Clarke in his commentary recognizes the problems you raised:
"Here are six lines, or three distichs, the order of which seems to
have been disturbed by a transposition, occasioned by three of the
lines beginning with the same word verosh, "and the head," which three
lines ought not to have been separated by any other line intervening;
but a copyist, having written the first of them, and casting his eye
on the third, might easily proceed to write after the first line
beginning with verosh, that which ought to have followed the third
line beginning with verosh. Then finding his mistake, to preserve the
beauty of his copy, added at the end the distich which should have
been in the middle; making that the second distich, which ought to
have been the third. For the order as it now stands is preposterous:
the destruction of Ephraim is denounced, and then their grandeur is
set forth; whereas naturally the representation of the grandeur of
Ephraim should precede that of their destruction. And the destruction
of Ephraim has no coherence with the grandeur of Syria, simply as
such, which it now follows: but it naturally and properly follows the
grandeur of Ephraim, joined to that of Syria their ally.
"The arrangement then of the whole sentence seems originally to have
been thus:-
Though the head of Syria be Damascus,
And the head of Damascus Retsin
And the head of Ephraim be Samaria;
And the head of Samaria Remaliah's son:
Yet within threescore and five years
Ephraim shall be broken that he be no more a people."
DR. JUBB.
Threescore and five years] It was sixty-five years from the beginning
of the reign of Ahaz, when this prophecy was delivered, to the total
depopulation of the kingdom of Israel by Esarhaddon, who carried away
the remains of the ten tribes which had been left by Tiglath-pileser,
and Shalmaneser, and who planted the country with new inhabitants.
That the country was not wholly stripped of its inhabitants by
Shalmaneser appears from many passages of the history of Josiah, where
Israelites are mentioned as still remaining there, 2Ch 34:6, 7, 33;
35:18; 2Ki 23:19, 20. This seems to be the best explanation of the
chronological difficulty in this place, which has much embarrassed the
commentators: see Usserii Annal. V. T. ad an. 3327, and Sir I.
Newton, Chronol. p. 283.
Matthew Henry deals with the sixty five years as follows:
Interpreters are much at a loss how to compute the sixty-five years
within which Ephraim shall cease to be a people; for the captivity of
the ten tribes was but eleven years after this: and some make it a
mistake of the transcriber, and think it should be read within six and
five years, just eleven. But it is hard to allow that. Others make it
to be sixty-five years from the time that the prophet Amos first
foretold the ruin of the kingdom of the ten tribes; and some late
interpreters make it to look as far forward as the last desolation of
that country by Esarhaddon, which was about sixty-five years after
this; then Ephraim was so broken that it was no more a people.

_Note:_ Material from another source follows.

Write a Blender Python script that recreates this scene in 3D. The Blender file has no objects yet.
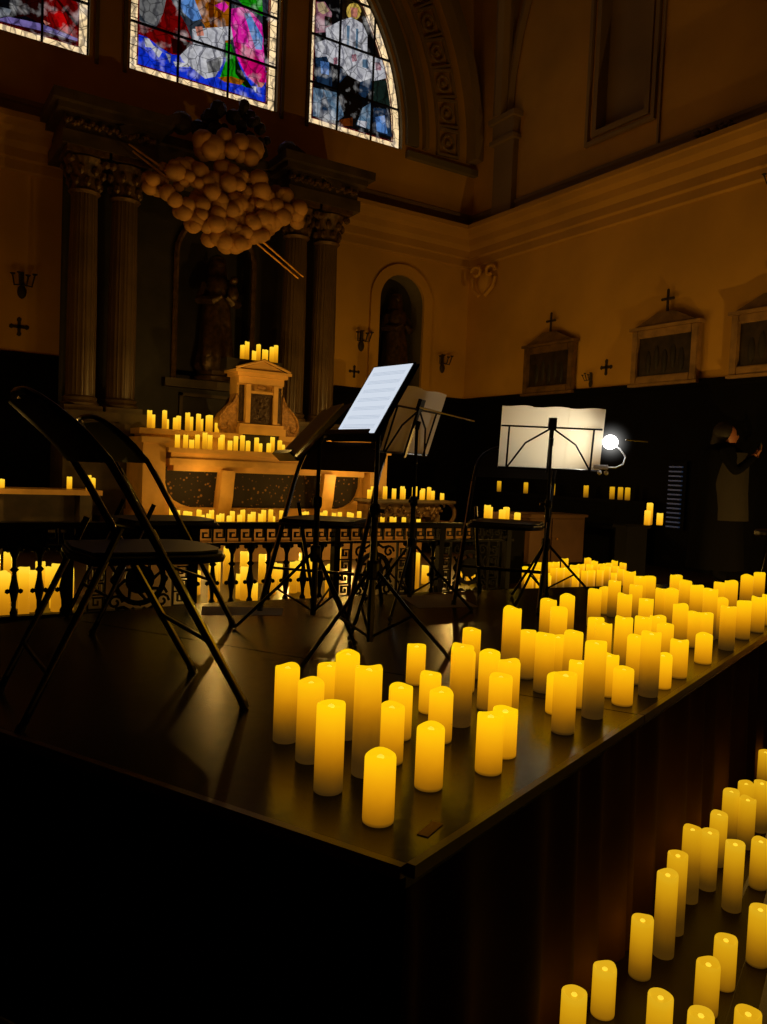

The Jerusalem Bible (1966 ed) attempted to repair the apparent corruption of the verses as follows:
8a The capital of Aram is Damascus,
the head of Damascus, Razon;
9a the capital of Ephraim is Samaria,
the head of Samaria, the son of Remaliah.
8b Six or five years
and a shattered Ephraim shall no longer be a people.
9b But if you do not stand by me,
you will not stand at all."'
They added a footnote to the "Six or five years more" saying:
'six or five' corr.; 'sixty-five' Hebr. Samaria fell in 722.
The translators apparently considered these corrections too speculative because the later edition (New Jerusalem Bible) now has the more literal rendering:
8 for the head of Aram is Damascus, and the head of Damascus is Razon;
another sixty-five years, and Ephraim will cease to be a people. 9 The
head of Ephraim is Samaria, and the head of Samaria is the son of
Remaliah. If you will not take your stand on me you will not stand
firm.
The New American Bible (1970 ed) rearranges the verses like the 1966 JB, but without any indication in the verse numbering that it's doing so. It starts verse 9 on the "But within sixty years and five". It translates the sixty five years as "within sixty years and five" with the footnote "Within sixty years and five: if the text is correct its reference is unknown."
The revised NAB at the USCCB website retains the rearrangement of verses but moves the start of verse 9 up to "The head of Ephraim is Samaria". The wording is now more literal. The verses are now footnoted as follows:
- [7:8–9] God had chosen and made a commitment to David’s dynasty and his
capital city Jerusalem, not to Rezin and his capital Damascus, nor
to the son of Remaliah and his capital Samaria (2 Sm 7:12–16; Ps 2:6;
78:68–72; 132:11–18). Within sixty-five years…nation: this text occurs
at the end of v. 8 in the Hebrew. Ahaz would not have been reassured
by so distant a promise; the phrase is probably a later addition.
Sorry I can't give a better answer, but your question is now almost two years old and has no answer other than mine, so I don't think a better answer is going to be forthcoming.